The published principles have even no hint at the return to the NKR's control of more than 1,000 sq m of Karabakh lands occupied by Azerbaijan.
Not territories, but borders between the NKR and Azerbaijan should be spoken about at the negotiations. Only after the recognition of the NKR's statehood by Azerbaijan should a bilateral intergovernmental commission work on the delimitation and demarcation of state borders. That is the international practice of solving frontier arguments.
2. An interim status for Nagorno-Karabakh providing guarantees for security and self-governance
In reality, this principle means an attempt to limit the NKR's sovereignty by casting doubt on its independent status and to deprive the republic of its own security system. It is the recognition of the NKR's independence that would really ensure the security of the NKR and would give Artsakh new possibilities for maintaining its own security, including with political-diplomatic means.
3. A corridor linking Armenia to Nagorno-Karabakh
Land communication between the NKR and Armenia was established in May 1992 and was enlarged during the operations of 1993. It would be naïve to limit the current full-scale land communication of the NKR with Armenia to a vulnerable "corridor." It is noteworthy that this principle is presented as a concession to Armenians.
4. Future determination of the final legal status of Nagorno-Karabakh through a legally binding expression of will
The legal status of the NKR has already been determined on the basis of legally binding expression of will on December 10, 1991, and was confirmed by another referendum on adoption of the NKR Constitution on December 10, 2006. Besides, eight times the people of the NKR have indirectly expressed their adherence to independent statehood in republican presidential and parliamentary elections by voting for programs of political parties and individual candidates, in which the necessity of international recognition and strengthening of the NKR's statehood was mentioned. Thus, over the past 18 years, the citizens of the NKR expressed their support ten times for the independent status of the NKR.

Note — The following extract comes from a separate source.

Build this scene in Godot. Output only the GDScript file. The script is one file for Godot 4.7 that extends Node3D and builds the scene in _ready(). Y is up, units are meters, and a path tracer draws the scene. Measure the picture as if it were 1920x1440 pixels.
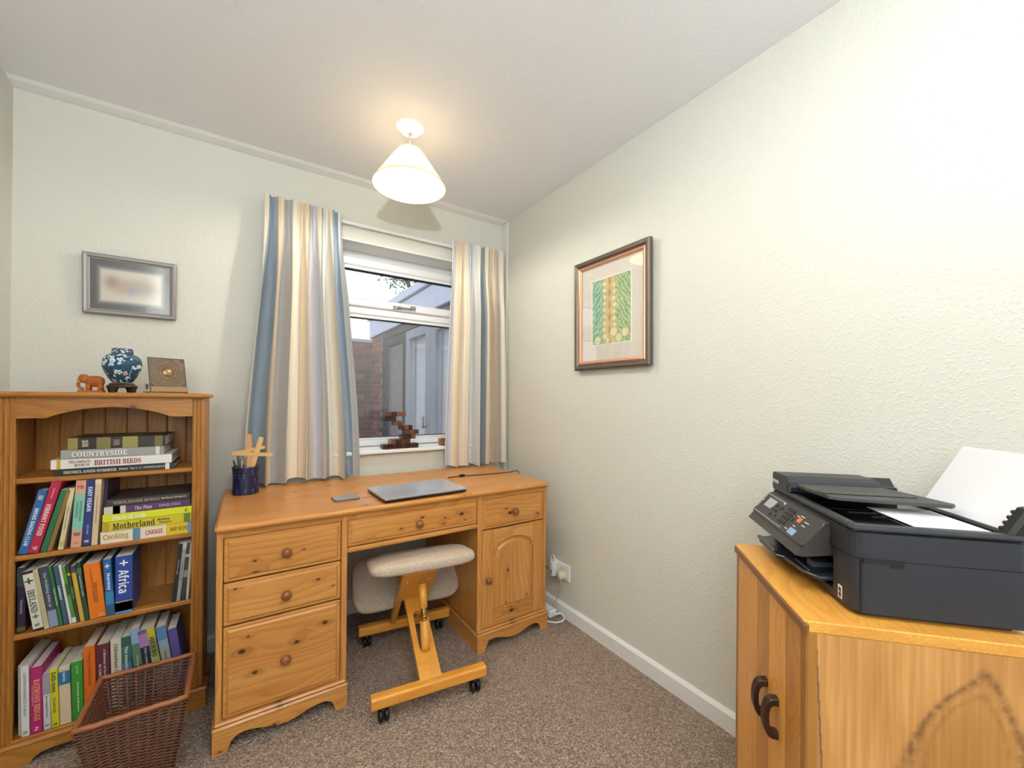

5. The right of all internally displaced persons and refugees to return to their former places of residence
This principle can be discussed by all three sides after the recognition of the NKR's independence by Azerbaijan. A positive moment is the use of the word "all" and not only Azerbaijani refugees. Yet, it is not understandable who can ensure the rights and guarantee the security, and how, of hundreds of thousands of people who may find themselves in the territory of the opposite side.
6. International security guarantees that would include a peacekeeping operation
In essence, the proposal is to replace our own current system of military security with an inefficient mechanism of "blue helmets." The possible appearance of foreign armed forces in the territory of the NKR, even under the flag of authoritative international organizations, will immediately result in an abrupt limitation of the republic's sovereignty. The circumstance that the NKR's sovereignty has not yet been recognized by the international community, and the country is not represented at the above-mentioned structures, can result in Karabakh's having no levers of influence on these forces guaranteed by international law. Under these circumstances, the possible introduction of peacekeeping forces will radically contradict our national interests. The NKR cannot limit its state sovereignty without receiving its all-embracing international juridical recognition.
The passage of a state's direct obligations on maintaining security, together with concrete territories, to a third side do not guarantee the strengthening of this very security, and poses new threats.
Karabakh residents have their own experience of communicating with the "peacekeepers" of the Soviet period, when troops sent in the late 1980s for keeping the population's security chronically did not cope with their duties and failed to protect the Armenian population of the Azerbaijani SSR from massacres and violence. In 1991, by the order of the USSR leadership, these very troops banished the Armenian population from some parts of Artsakh (the Koltso operation). The peacekeeping operations demonstrated low efficiency in other conflict zones as well.
For the governments sending peacekeepers to a conflict region, their interests and the immediate security of these very peacekeepers will be always more important than the security of the local population.